In 2002, when I was a sophomore at St. John Fisher College, I came home one Friday night from the bar heavily intoxicated. Showing off to my friends and new girlfriend, I set off a fire extinguisher in my dorm hallway. There was major damage. That moment of epic stupidity cost me not only my residency privileges at Fisher but over 200 hours of community service (time spent mainly washing dishes and making waffles in the dining hall).
I will always regret the way my actions caused so much harm to a college that I admire and benefited from. In retrospect I am eternally grateful that SJFC exercised mercy by not expelling me. As a result of their leniency, I went on to graduate with a B.A. in 2004, attain two master’s degrees, and work within several colleges and universities as an adjunct and community organizer. Who knows where my life would be today if I was simply kicked out under a heavy cloud of shame. Given a second chance, I not only salvaged an opportunity to earn a degree, I also learned several important lessons about making amends, the perils of heavy drinking, and the power of restorative justice.
Yet there is something about my experience that has always made me ask a very hard question: What if I was black? And what if I did not belong to the school’s heralded First Generation Scholarship program? What if I was not friends with the daughter of Fisher’s Chief of Security? Would I have been treated any differently if I was a student of color without favored status? It’s been 16 years since I made that mistake, but I still look back and wonder what role my white privilege played in keeping me from going to jail, paying a heavy fine, or getting expelled.
Needless to say, these questions were still fresh when I first heard about the two SJFC students accused of vandalizing a Frederick Douglass statue in downtown Rochester. One witness claims that the students were using racial slurs as they dismantled the statue and carried it down the street, a charge the young men adamantly deny.
In my estimation, the College’s response was both swift and severe. Both students have been suspended while the case is being reviewed, and the SJFC president condemned their actions in the strongest terms. Even Mayor Lovely Warren weighed in, stating: “The vandalism and theft of the Frederick Douglass statue on Tracy Street is a sad event that demonstrates remarkable disrespect for the citizens of Rochester, especially those who have worked so hard to celebrate the legacy of Douglass during the 200th anniversary of his birth.”
As with my own case, the fact that these two students are white matters, especially when viewed in the context of Fisher’s ongoing problem with diversity. According to College Factual, an organization that obtains their data from the Integrated Postsecondary Education Data System (IPEDS) and the National Center for Education Statistics, St. John Fisher’s faculty is 85.5% white. Just 5% of the faculty is African- American. 84% of the undergraduate student population is white. Only 3.8% of the students are African- American. Not surprisingly, the college is ranked 1,964 in ethnic diversity nationwide with a student body composition that is below the national average.

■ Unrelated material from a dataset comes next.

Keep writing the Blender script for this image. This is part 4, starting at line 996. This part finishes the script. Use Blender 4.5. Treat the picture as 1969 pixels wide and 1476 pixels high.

To claim that the school has no responsibility in this matter is not only unfair to the community that was targeted by this act of vandalism, it also forfeits an opportunity to challenge Fisher to be better at diversity training, hiring faculty of color, diversifying the curriculum, and being more transparent about race relations on campus. To my knowledge, no outside group has ever completed a full investigation into how many racial incidents occur on and off campus that involve Fisher students. Who is reporting these racial incidents and how are they being handled? Although I do not want to see their heads taken off- and I am certainly not one to cast stones- asking these difficult questions about SJFC is necessary.
Not surprisingly I have received push back for expressing these views in other forums. One commentator called my viewpoint illogical and motivated by a personal and political agenda. Another pundit went further, calling me “laughably self-righteous and a sanctimonious windbag.” That same person wrote: “Why is it that this incident can’t be as simple as it appears to be? Namely nothing more than a couple of cretins getting liquored up (as college students have been doing in this country since colonial days) and then going out and doing something REALLY stupid (as college students have also been doing in America since colonial days). Why must we make either a literal federal case out of it by trying to label the actions of these drunks a hate crime, or else blaming St. John Fisher because one dark night two of their students were too bombed to recognize the subject of their vandalism as a statue of Frederick Douglass”?
Fair enough. But I still believe SJFC has much more responsibility than these comments suggest. As Frederick Douglass once said, “those who profess to favor freedom, and yet depreciate agitation, are men who want crops without plowing up the ground.”
It’s time to start plowing up the ground. If someone truly believes that there is no institutional racism at Fisher, I want them to answer the following question: What if the students were not white football players? Imagine instead that they were two black students with corn-rolls and tattoos. Imagine that they were coming from a club in the 19th Ward rather than a bar on East Ave. Imagine that the two black students destroyed a statue of Susan B. Anthony instead of Frederick Douglass. Imagine that the two black students were using misogynistic language while they were doing it. Imagine that they were from Philadelphia or the Bronx rather than Upstate New York. If this were the case, would the students be expelled or suspended?